▸ **TASK TO CARRY OUT**: Copy out every line that contains "picture".

· · · · · · ·

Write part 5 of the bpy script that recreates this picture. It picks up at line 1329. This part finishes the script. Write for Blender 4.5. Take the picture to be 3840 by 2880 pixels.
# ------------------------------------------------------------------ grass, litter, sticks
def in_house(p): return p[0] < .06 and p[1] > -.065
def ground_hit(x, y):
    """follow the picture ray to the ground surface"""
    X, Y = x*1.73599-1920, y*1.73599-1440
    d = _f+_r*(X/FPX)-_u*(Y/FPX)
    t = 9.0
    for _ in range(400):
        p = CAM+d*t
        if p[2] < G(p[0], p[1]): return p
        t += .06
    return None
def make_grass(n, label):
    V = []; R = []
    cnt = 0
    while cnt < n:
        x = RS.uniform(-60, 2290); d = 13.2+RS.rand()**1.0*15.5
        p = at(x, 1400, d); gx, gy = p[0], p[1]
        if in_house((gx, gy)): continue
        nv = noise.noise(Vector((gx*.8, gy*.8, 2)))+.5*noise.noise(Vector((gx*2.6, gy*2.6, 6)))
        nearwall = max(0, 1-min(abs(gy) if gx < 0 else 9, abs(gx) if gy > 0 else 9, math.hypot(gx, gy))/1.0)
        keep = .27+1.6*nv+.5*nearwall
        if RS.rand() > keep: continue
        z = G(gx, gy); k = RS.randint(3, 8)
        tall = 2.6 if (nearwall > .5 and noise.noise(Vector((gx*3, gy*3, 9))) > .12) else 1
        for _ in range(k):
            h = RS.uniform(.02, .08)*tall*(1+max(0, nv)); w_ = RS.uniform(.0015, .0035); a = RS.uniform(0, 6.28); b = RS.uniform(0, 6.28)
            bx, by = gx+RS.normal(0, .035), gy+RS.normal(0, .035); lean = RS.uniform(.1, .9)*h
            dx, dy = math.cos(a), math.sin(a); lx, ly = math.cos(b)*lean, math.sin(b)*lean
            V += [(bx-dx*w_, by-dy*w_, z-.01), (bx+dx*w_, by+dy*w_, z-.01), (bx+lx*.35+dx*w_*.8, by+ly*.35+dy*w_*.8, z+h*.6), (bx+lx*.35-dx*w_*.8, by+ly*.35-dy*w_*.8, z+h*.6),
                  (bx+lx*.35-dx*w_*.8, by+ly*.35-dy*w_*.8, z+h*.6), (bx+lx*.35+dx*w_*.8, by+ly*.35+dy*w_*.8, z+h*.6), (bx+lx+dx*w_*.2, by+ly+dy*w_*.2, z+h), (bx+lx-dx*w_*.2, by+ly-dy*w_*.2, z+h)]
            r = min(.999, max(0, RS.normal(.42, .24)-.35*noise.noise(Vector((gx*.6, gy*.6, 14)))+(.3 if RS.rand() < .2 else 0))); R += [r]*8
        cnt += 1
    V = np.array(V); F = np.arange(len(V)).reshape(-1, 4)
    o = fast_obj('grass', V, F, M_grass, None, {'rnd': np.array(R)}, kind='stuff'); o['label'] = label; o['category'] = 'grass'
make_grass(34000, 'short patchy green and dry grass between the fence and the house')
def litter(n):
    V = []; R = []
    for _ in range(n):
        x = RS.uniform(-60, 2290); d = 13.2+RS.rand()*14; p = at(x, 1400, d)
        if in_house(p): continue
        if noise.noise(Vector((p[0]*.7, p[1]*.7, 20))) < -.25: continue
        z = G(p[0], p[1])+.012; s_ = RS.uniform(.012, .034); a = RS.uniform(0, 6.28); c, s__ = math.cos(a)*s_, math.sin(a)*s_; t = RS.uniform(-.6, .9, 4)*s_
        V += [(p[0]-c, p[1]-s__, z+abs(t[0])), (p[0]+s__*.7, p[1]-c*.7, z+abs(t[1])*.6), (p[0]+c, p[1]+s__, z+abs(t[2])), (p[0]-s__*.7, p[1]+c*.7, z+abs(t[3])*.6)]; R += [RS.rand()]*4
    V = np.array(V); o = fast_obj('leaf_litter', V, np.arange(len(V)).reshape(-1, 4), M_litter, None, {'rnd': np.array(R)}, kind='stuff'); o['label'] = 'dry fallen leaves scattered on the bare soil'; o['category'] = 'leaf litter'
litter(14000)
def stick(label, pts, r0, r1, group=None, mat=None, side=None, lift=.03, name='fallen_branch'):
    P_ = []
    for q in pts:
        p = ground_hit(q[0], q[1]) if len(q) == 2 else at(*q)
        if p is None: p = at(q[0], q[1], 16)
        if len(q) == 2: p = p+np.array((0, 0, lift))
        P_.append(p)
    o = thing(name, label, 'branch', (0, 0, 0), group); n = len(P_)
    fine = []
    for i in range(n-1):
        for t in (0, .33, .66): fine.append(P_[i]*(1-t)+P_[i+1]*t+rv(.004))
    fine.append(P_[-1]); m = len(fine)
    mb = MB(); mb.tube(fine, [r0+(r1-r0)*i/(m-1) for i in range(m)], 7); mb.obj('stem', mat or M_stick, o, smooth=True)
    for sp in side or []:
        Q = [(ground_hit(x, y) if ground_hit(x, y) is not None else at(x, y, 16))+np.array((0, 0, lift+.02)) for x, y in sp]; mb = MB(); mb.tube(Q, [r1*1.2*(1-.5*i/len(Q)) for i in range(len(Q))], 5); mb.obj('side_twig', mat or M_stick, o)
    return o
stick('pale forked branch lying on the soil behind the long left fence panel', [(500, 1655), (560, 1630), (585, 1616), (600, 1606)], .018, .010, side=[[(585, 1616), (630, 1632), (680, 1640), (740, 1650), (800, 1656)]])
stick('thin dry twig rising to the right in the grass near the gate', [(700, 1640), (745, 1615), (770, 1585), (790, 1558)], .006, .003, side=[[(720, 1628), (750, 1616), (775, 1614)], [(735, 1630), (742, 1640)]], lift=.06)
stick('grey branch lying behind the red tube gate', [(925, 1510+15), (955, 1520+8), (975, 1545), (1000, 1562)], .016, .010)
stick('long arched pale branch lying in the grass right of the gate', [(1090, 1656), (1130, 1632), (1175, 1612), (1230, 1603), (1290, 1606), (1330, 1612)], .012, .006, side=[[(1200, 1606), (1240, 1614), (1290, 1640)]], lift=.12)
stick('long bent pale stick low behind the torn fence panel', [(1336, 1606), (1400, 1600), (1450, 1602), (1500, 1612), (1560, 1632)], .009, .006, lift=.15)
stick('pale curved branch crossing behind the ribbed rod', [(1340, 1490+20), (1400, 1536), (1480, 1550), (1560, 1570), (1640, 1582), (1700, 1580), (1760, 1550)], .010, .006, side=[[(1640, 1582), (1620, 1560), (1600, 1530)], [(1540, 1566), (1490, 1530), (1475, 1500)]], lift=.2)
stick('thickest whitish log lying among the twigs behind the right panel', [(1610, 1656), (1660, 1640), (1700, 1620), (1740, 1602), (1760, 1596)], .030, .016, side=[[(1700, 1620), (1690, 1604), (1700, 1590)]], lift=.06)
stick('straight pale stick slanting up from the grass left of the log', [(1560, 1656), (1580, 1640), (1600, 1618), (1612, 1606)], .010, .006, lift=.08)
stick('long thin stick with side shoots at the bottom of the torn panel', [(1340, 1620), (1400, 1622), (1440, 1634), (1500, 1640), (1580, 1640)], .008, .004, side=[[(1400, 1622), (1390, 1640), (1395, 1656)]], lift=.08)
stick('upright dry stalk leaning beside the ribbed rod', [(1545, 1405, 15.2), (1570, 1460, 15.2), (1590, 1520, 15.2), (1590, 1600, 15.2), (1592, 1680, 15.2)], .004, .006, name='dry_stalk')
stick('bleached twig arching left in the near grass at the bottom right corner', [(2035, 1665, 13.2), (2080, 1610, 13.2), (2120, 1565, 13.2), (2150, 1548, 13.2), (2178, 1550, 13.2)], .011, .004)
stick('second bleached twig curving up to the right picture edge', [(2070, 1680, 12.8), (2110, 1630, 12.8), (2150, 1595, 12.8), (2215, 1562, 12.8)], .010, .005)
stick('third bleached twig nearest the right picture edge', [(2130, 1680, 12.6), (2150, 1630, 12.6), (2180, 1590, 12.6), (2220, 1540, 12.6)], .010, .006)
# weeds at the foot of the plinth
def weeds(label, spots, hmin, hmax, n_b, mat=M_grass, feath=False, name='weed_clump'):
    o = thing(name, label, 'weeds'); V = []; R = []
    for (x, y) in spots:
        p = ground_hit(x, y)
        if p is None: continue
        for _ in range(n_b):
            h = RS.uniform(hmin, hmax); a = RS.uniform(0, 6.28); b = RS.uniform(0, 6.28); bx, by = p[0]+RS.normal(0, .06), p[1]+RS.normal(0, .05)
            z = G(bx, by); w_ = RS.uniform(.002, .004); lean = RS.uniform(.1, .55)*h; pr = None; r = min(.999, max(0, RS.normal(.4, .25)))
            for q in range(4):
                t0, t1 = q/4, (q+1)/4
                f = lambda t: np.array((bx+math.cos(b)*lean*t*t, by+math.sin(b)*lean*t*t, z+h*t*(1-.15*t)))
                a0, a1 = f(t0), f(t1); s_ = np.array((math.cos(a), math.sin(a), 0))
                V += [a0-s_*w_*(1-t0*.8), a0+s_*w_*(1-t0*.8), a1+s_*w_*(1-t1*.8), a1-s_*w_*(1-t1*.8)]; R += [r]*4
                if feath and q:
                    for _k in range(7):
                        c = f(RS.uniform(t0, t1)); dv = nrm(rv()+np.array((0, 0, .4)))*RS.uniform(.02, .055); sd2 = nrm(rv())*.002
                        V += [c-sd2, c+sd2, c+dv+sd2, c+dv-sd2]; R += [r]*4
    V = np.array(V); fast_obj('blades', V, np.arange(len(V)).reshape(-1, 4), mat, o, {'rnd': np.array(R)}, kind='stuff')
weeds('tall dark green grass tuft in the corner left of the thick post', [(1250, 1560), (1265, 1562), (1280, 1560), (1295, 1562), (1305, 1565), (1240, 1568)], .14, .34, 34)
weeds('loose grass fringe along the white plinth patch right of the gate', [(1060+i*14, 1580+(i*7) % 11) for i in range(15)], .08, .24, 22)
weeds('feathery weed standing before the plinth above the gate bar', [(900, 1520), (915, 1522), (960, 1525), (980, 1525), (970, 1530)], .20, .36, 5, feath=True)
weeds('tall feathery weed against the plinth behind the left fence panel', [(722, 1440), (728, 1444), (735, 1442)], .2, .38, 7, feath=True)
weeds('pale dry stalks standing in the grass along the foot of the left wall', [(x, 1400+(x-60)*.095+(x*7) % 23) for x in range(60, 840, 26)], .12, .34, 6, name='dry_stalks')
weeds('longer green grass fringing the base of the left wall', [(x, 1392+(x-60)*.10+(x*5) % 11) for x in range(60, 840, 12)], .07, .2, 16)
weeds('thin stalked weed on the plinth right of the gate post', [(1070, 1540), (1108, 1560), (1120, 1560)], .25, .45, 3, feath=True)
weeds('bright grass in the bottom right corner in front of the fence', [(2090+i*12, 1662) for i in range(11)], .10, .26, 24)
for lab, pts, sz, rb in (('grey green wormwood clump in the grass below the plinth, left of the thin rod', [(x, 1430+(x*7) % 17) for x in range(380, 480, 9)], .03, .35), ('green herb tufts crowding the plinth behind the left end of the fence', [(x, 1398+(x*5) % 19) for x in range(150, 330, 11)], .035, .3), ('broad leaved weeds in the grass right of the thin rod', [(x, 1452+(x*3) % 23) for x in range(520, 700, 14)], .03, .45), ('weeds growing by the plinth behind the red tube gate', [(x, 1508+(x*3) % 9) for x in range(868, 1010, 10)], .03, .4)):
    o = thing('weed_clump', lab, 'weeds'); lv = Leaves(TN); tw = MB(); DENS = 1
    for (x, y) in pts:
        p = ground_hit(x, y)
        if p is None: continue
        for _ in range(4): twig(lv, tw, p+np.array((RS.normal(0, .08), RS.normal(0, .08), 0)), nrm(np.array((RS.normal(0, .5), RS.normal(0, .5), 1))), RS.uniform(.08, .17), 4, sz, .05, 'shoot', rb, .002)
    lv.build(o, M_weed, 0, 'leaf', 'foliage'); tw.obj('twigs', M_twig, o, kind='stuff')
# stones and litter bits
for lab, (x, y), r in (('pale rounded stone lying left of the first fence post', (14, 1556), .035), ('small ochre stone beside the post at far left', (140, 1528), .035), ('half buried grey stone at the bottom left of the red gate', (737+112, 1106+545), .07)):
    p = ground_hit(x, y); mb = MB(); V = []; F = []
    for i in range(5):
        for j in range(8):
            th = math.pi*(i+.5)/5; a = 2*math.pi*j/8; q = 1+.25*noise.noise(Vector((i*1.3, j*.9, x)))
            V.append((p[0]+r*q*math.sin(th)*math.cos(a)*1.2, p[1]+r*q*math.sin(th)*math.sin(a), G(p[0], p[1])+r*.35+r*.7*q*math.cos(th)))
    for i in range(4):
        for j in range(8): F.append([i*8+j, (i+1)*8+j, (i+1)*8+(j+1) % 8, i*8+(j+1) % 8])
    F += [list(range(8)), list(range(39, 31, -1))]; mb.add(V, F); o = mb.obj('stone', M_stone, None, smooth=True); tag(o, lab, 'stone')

· · · · · · ·

▸ **IN RESPONSE**:
Write part 5 of the bpy script that recreates this picture. It picks up at line 1329. This part finishes the script. Write for Blender 4.5. Take the picture to be 3840 by 2880 pixels.
    """follow the picture ray to the ground surface"""
stick('second bleached twig curving up to the right picture edge', [(2070, 1680, 12.8), (2110, 1630, 12.8), (2150, 1595, 12.8), (2215, 1562, 12.8)], .010, .005)
stick('third bleached twig nearest the right picture edge', [(2130, 1680, 12.6), (2150, 1630, 12.6), (2180, 1590, 12.6), (2220, 1540, 12.6)], .010, .006)